Diana Yesenia Alvarado: Earth Wish is the current exhibition at Jeffrey Deitch Projects. Alvarado is a Los Angeles based artists who has expanded her practice with a residency in Guadalajara, México at Cerámica Suro. Through the alchemy of earthen materials and heat, Alvarado’s artistic expression marshals natural forces and the cultural histories of her roots in Los Angeles. The artist’s clay vessels are not utilitarian objects but culturally encoded with stories, mythologies and archetypes.nature, space, and sculpture. This body of work focuses on the symbiotic relationship between figures and vessels, both serving as carriers of narratives and cultural connections. Thru January 19, 2024.
ICA is exhibiting Barbara T. Smith: Proof featuring many of Smith’s most significant works, presented chronologically beginning in 1965 with early paintings, drawings, and assemblages. While Smith is celebrated for her performance art, she has always been a maker of things and an archivist of her output. She was one of the first artists to use a Xerox machine, which she deployed as a tool to make art about her life, often using her own body as object, subject, concept, and medium. She would continue to employ new technologies to make art throughout her career including fiberglass resin, soundwaves, television, artificial intelligence, video-phone, and digital imaging. Thru January 14, 2024. Enjoy a POV tour with artist and filmmaker, Cheri Gaulke on December 6, 7:00-8:30 p.m.
Westword Ho!, an exhibition of work by Canadian-born artist Allison Katz continues at Hauser and Wirth, West Hollywood. Katz’s deeply personal work addresses the ways in which aesthetic practices link and absorb biography, art history, information systems and commodity culture. ‘‘Westward Ho!’ speaks of yearning, of a call – for a response, for a lift… an invitation to ride somewhere, to be held for a moment in a frame gliding along the surface, evidence of life, as above so below…’—Allison Katz. The exhibition features a selection of new paintings Katz completed during her recent residency in Somerset, alongside site-specific responses to the gallery’s 1930’s Spanish Colonial Revival building. Thru January 5, 2024.
IN THE MUSEUMS
Do travel to the Huntington Gardens and Library (as I did earlier this week) to view an installation by renowned artist, Betye Saar. Titled Drifting Toward Twilight, Saar fills up canoe with antlers and metal bird cages, children’s chairs and other found objects. The canoe rests on a bed of branches and tree bark culled from the grounds at the Huntington. The room is painted a deep shade of blue with phases of the moon on one wall. It is a space designed for contemplation and Saar cleverly suggests many narratives in this work. This installation will be on view until November 30, 2025. Enjoy a short film about Saar and this work on YouTube.

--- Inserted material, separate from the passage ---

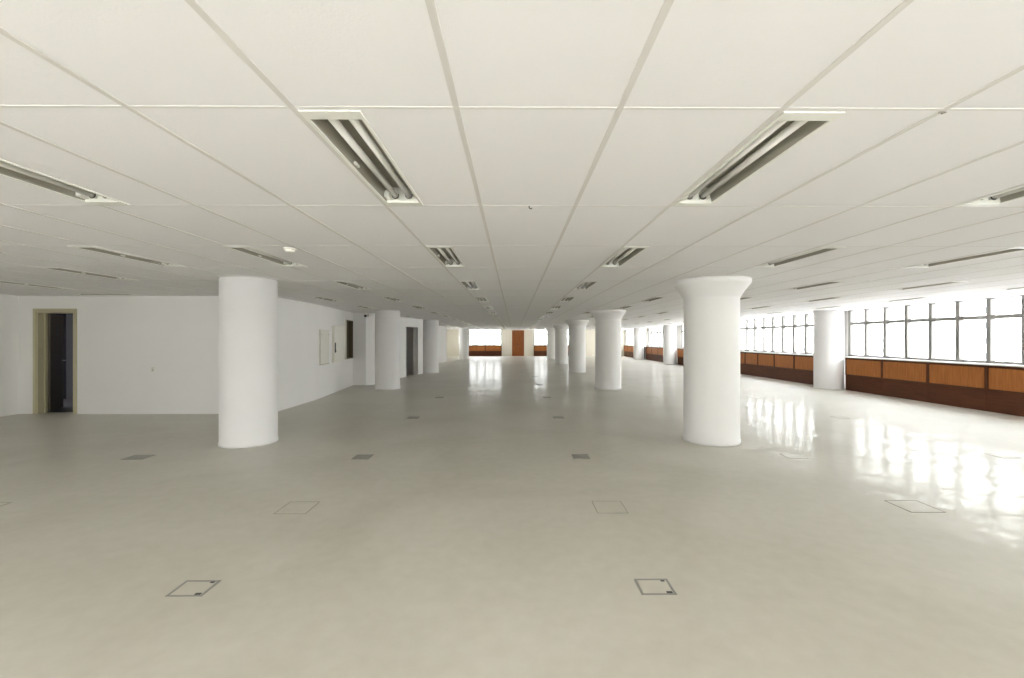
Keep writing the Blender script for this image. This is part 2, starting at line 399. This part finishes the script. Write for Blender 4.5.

Woven Histories: Textiles and Modern Abstraction continues at LACMA. This is a very comprehensive exhibition that displays works from the early twentieth century, rooting the abstract art of Sophie Taeuber-Arp in the applied arts and handicrafts, then features the interdisciplinary practices of Anni Albers, Sonia Delaunay, Liubov Popova, Varvara Stepanova, and others who sought to effect social change through fabrics for furnishings and apparel. Over the century, the intersection of textiles and abstraction engaged artists such as Kay Sekimachi, Ruth Asawa, Lenore Tawney, Sheila Hicks and Rosemarie Trockel, and many others whose textile-based works continue to shape this discourse. A wonderfully researched catalog accompanies the exhibition. Thru January 21, 2024.
Kara Walker: Cut to the Quick, From the Collections of Jordan D. Schnitzer Family Foundation continues at the USC Fisher Museum. This exhibition offers a broad overview of Walker’s career through more than 80 works featuring prints, paintings, film, sculpture, and cut-paper silhouettes from almost every stage of the artist’s thirty-year career. Thru December 9, 2023.
Sheila Metzner: From Life is the current photography exhibit at the Getty Center. Metzner known mostly for her late 20th c. images of fashion and still-life. ” Metzner’s unique style blends aspects of Pictorialism and Modernism to forge an aesthetic that not only stands out in the history of photography, but became closely associated with the best of 1980s fashion, beauty, and decorative arts trends.” (Getty) Thru February 18, 2024.